Detection of Printed Circuit Board Defects on ENIG and ENIPIG Surface Finishes with Convolutional Neural Networks and Evaluation of Training Parameters

Increasingly high demands are being placed on the quality inspection of printed circuit boards (PCBs). A full surface inspection of all produced PCBs and a high defect detection accuracy of the inspection system are becoming prerequisites for an efficient quality management. At the same time, the demand for PCBs is constantly increasing over the years due to the high demand for electrical devices. Human inspection is no longer feasible due to the high production rates and required defect detection accuracy. Therefore, automatic inspection systems are increasingly used for quality control in the various process steps of PCB production. In this article, the first automatic inspection system for detecting defects on Electroless Nickel Immersion Gold (ENIG) and Electroless Nickel Immersion Palladium Immersion Gold (ENIPIG) surfaces is presented. A pretrained convolutional neural network (CNN) and the sliding window approach are used.
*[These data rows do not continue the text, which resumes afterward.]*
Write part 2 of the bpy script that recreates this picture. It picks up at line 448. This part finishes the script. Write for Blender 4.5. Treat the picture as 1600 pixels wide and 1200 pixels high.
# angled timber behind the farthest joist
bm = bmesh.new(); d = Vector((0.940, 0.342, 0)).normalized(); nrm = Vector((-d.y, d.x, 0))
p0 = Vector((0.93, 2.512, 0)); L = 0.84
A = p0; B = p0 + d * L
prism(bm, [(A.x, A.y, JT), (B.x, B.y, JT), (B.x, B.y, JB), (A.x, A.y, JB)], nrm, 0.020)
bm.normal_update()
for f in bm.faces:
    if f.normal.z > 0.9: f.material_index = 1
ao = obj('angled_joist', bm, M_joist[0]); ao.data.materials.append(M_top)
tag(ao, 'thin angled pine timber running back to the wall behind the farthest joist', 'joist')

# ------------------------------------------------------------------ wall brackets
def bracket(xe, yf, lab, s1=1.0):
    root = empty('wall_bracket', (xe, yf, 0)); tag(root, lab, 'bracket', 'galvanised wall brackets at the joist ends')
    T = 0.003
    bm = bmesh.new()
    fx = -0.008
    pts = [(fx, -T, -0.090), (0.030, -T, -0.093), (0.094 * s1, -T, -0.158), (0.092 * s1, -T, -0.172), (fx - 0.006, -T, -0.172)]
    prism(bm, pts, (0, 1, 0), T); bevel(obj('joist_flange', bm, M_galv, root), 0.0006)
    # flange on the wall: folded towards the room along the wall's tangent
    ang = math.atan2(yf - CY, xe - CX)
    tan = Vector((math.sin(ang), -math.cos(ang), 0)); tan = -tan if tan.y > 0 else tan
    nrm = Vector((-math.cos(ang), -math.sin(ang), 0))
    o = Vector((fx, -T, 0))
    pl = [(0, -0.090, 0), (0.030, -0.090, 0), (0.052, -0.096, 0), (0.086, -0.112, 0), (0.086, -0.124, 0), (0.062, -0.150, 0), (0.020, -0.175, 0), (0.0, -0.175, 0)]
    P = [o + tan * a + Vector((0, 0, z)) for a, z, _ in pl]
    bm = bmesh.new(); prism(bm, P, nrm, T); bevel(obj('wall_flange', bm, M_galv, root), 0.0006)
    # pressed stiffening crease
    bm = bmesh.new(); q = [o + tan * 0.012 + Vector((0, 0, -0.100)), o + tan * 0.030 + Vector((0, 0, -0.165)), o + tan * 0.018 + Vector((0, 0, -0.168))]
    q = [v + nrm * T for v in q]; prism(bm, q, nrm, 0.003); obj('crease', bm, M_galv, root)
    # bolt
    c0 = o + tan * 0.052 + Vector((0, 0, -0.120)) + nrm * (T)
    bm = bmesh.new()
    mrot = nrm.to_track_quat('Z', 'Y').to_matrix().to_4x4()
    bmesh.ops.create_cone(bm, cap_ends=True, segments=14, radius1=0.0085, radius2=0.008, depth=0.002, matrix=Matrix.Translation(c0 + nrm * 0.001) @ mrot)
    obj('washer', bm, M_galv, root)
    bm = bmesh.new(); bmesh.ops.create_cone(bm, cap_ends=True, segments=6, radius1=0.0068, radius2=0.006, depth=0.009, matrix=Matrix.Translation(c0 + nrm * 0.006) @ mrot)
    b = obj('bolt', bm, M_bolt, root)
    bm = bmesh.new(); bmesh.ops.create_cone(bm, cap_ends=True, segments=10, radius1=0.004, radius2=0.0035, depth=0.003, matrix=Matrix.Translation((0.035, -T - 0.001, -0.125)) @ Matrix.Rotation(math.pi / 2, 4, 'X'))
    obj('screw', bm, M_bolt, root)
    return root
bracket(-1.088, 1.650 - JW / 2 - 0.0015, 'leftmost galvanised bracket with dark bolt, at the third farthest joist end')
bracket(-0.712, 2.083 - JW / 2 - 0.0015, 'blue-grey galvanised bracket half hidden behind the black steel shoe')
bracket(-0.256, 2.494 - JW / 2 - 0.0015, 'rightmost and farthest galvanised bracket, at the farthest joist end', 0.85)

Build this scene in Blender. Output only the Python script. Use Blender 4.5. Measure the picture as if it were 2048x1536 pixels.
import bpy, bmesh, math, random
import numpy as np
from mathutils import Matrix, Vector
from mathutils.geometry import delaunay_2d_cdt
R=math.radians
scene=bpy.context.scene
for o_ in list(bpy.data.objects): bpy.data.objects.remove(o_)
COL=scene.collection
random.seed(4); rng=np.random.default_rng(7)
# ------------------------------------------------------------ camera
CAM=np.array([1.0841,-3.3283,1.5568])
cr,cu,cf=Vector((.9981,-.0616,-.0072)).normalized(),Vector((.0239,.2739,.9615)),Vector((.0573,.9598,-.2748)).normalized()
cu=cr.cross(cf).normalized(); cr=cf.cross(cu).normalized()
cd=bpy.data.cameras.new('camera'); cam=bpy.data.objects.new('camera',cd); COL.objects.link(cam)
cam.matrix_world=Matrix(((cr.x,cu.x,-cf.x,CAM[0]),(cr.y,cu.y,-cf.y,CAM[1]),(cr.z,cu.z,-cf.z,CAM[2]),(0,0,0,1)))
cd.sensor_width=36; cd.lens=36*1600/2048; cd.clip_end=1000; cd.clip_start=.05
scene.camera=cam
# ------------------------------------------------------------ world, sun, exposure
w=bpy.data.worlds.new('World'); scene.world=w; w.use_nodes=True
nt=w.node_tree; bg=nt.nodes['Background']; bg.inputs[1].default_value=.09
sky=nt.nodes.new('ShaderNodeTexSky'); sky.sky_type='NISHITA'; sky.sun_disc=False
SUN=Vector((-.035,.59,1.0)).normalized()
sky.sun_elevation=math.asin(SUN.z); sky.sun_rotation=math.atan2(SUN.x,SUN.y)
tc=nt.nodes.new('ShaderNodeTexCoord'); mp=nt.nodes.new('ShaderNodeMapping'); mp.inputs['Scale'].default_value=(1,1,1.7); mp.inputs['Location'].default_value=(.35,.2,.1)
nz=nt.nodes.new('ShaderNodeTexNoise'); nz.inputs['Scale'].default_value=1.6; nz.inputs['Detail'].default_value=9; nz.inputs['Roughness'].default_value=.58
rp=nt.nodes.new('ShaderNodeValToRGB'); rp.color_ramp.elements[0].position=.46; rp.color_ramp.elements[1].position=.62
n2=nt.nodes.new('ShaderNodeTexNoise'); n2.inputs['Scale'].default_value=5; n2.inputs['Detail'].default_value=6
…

A training dataset consisting of six different defect types and an OK class containing only defect-free PCB images was labeled for this classification problem. The hyperparameters learning rate and batch size are varied for different training runs of the CNN, and the performance of the network in PCB defect detection is evaluated using a test dataset. The true-positive rate, truenegative rate, and F1-score were analyzed for the evaluation. Our results show that the best performances could be achieved at low batch sizes and low learning rates.